I love instrumentals as they feel like an emotional outburst

Can we also read transparent as invisibility, rather than everything being evident or a total openness? Like being lost in the crowd?

Yes, that fits with our times. It’s nice to think of it like this too. It seems like we are all over-stimulated which seems meaningless. So over-saturated.

Citizen of Glass includes two instrumentals and you’ve recorded instrumentals before. What attracts you to instrumentals?

I love instrumentals. I love voices, but I also love instrumentals as they feel like an emotional outburst where you don’t need any words. It’s something I enjoy doing and I could easily make instrumental music. Also, I listened to Meredith Monk while I made this album, the way she uses her voice and I definitely wanted to try to do that, but she also has beautiful piano pieces. You don’t have to have a voice, break it up.

What gives the instrumental “Grasshopper” its title?

Because of how it sounds. [wordlessly sings the bouncing rhythm]

Was it tough sequencing the album’s tracks?

Yes. I knew “Mary” had to be the last song as I wanted it to end on a positive note as the song is about having a secret and carrying it with you, and how carrying it becomes destructive. At the end of the song you're letting go of the secret, telling the secret. My point was there’s potential to let go of demons – secrets – and this can be very good for you. The title is only biblical in the sense of being watched from above. I can be super-critical of self-revelation, but it maybe also has a very great potential.

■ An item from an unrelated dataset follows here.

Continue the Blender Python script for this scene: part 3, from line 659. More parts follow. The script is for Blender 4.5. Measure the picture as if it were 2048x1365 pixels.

The album’s arrangements are complex. What will it be like when played live?                          

It’s such a big challenge, and its super difficult to work out how to play it. I’ve found the best musicians I could and then lots of rehearsing. I sing in so many different voices, each song has its own framework so we have to work out a way to tune into it. It will be exciting.

What would you like people to get from Citizen of Glass?

I just want people to listen. I’ve stories for each song in my mind. I don’t want to explain each song. But I’ve already said a lot.